In the casting process, smooth and rapid pouring is key. To achieve this, the positioning of the cope and drag must be properly arranged, ensuring that machined surfaces are located in the drag to reduce shrinkage porosity and improve material density. Simultaneously, selecting the appropriate gating method is essential. Top gating, although it can easily cause erosion (washing), is used less frequently. The position and type of ingates are also important factors affecting casting quality, requiring consideration of their number, shape, and the cross-sectional area ratio relative to the sprue and runner. Through reasonable process design, the quality and performance of the castings can meet the expected requirements.

Although there are different viewpoints regarding the specific proportions of the gating system, the design philosophy is clear. Molten iron first enters through the pouring cup into a wide runner, then flows into narrower ingates. In the runner, the flow velocity of the molten iron decreases, allowing time for lighter inclusions to float up, thereby preventing them from entering the casting interior. By grasping this key design point, we need not overly dwell on minor details, just remember the principle of "Medium [Sprue], Large [Runner], Small [Ingate]".

In the practical design of the gating system, to reduce the impact of molten iron on the bottom of the sprue, both the sprue base and the end of the runner are often designed with a hemispherical shape. Furthermore, to ensure casting quality, the solidification process of the molten iron in the mold should be completed in the shortest possible time. Therefore, we establish pouring time standards as follows.

For castings weighing 10-25 kg, the pouring time is typically controlled within 4 to 8 seconds; for castings weighing 25-50 kg, the pouring time is set at 7 to 10 seconds. When the casting weight reaches 50-100 kg, the pouring time needs to be extended to 9 to 14 seconds. For heavier castings of 100-200 kg, the pouring time is further increased to 16 to 28 seconds.

Additionally, the design of feeder heads (feeders) and risers is crucial. The main function of a feeder head is to supply additional molten iron to compensate for shrinkage during solidification and cooling within the mold. It should be positioned at the thick sections of the casting, with a diameter approximately 1 to 2 times the wall thickness of the casting.
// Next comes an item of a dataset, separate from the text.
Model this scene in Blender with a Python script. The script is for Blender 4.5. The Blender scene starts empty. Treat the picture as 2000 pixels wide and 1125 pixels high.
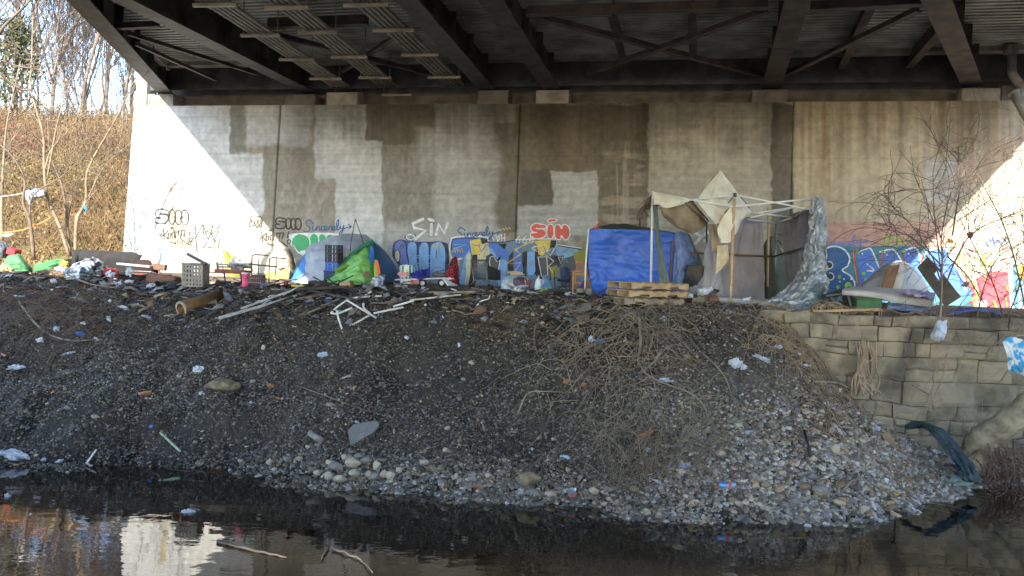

The design of risers aims to allow inclusions that enter the mold cavity to float out, and their placement also requires careful selection.

Special techniques are required when pouring for feeder heads. When the feeder head is upright, pouring should first be done through the sprue until the molten iron rises to half the height of the feeder head, then stopped. Subsequently, high-temperature molten iron is poured again from the top of the feeder head to ensure the temperature of the iron in the feeder head is higher than that in the casting. This effectively prevents shrinkage cavity formation. If the feeder head cools too quickly, it might draw in molten iron from the casting, having a counterproductive effect. Therefore, special attention must be paid in the design to controlling the cooling rate of the feeder head.